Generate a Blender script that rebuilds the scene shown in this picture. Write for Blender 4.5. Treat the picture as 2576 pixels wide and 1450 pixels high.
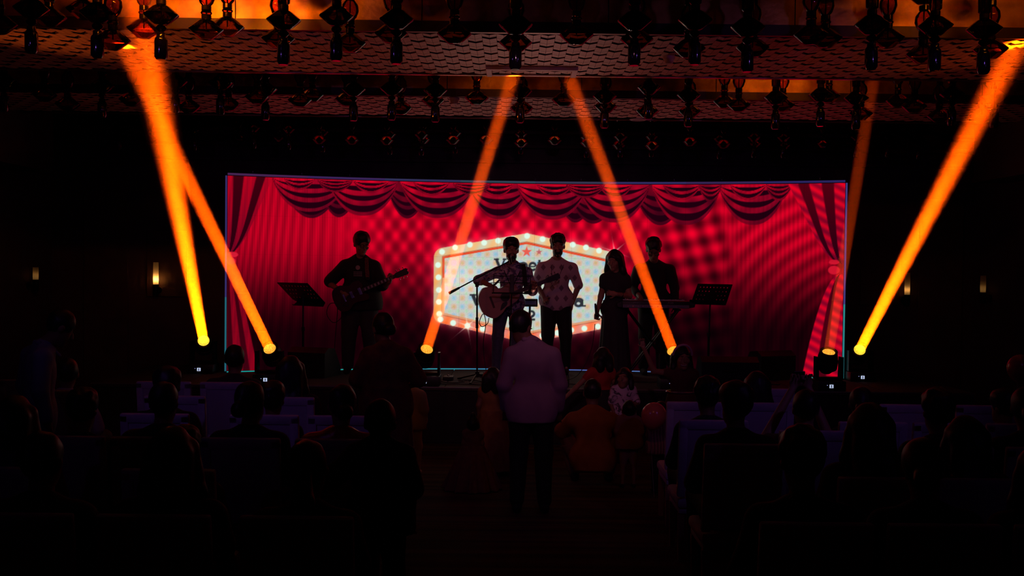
import bpy, bmesh, math, random
import numpy as np
from mathutils import Matrix, Vector

for _o in list(bpy.data.objects):
    bpy.data.objects.remove(_o)
SC = bpy.context.scene
COL = SC.collection
PI = math.pi
random.seed(7)

# ------------------------------------------------------------------ camera
FPX = 2576 * 35.0 / 36.0            # focal length in pixels of the 2576 x 1450 frame
CAMZ = 2.05
PITCH = math.atan(60.0 / FPX)       # looking slightly down
ROLL = math.radians(0.68)
cam_data = bpy.data.cameras.new('camera')
cam_data.lens = 35.0
cam_data.sensor_width = 36.0
cam_data.sensor_fit = 'HORIZONTAL'
cam_data.clip_start = 0.05
cam_data.clip_end = 100
cam = bpy.data.objects.new('camera', cam_data)
CAMM = Matrix.Translation((0, 0, CAMZ)) @ Matrix.Rotation(PI / 2 - PITCH, 4, 'X') @ Matrix.Rotation(ROLL, 4, 'Z')
cam.matrix_world = CAMM
COL.objects.link(cam)
SC.camera = cam

# ------------------------------------------------------------------ world, exposure, sampling helpers
world = bpy.data.worlds.new('hall_world')
SC.world = world
world.use_nodes = True
world.node_tree.nodes['Background'].inputs[0].default_value = (0, 0, 0, 1)
world.node_tree.nodes['Background'].inputs[1].default_value = 0.0
SC.view_settings.view_transform = 'Standard'
SC.view_settings.look = 'None'
SC.view_settings.exposure = 0.0
SC.view_settings.gamma = 1.0
SC.view_settings.use_curve_mapping = False
SC.cycles.use_denoising = True
SC.cycles.use_adaptive_sampling = True
SC.cycles.adaptive_threshold = .03
SC.cycles.adaptive_min_samples = 16
SC.cycles.caustics_reflective = False
SC.cycles.caustics_refractive = False
SC.cycles.sample_clamp_indirect = 3.0
SC.cycles.max_bounces = 6
SC.cycles.diffuse_bounces = 3
SC.cycles.transparent_max_bounces = 16
SC.cycles.volume_bounces = 0
SC.cycles.use_light_tree = False
SC.cycles.blur_glossy = 1.0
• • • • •
▶ [GIVEN TASK]:
From the opening line of the listing above through the line bearing "random.seed(7)", repeat each line exactly. Drop every picture.

▶ [TASK RESPONSE]:
Generate a Blender script that rebuilds the scene shown in this picture. Write for Blender 4.5. Treat the picture as 2576 pixels wide and 1450 pixels high.
import bpy, bmesh, math, random
import numpy as np
from mathutils import Matrix, Vector

for _o in list(bpy.data.objects):
    bpy.data.objects.remove(_o)
SC = bpy.context.scene
COL = SC.collection
PI = math.pi
random.seed(7)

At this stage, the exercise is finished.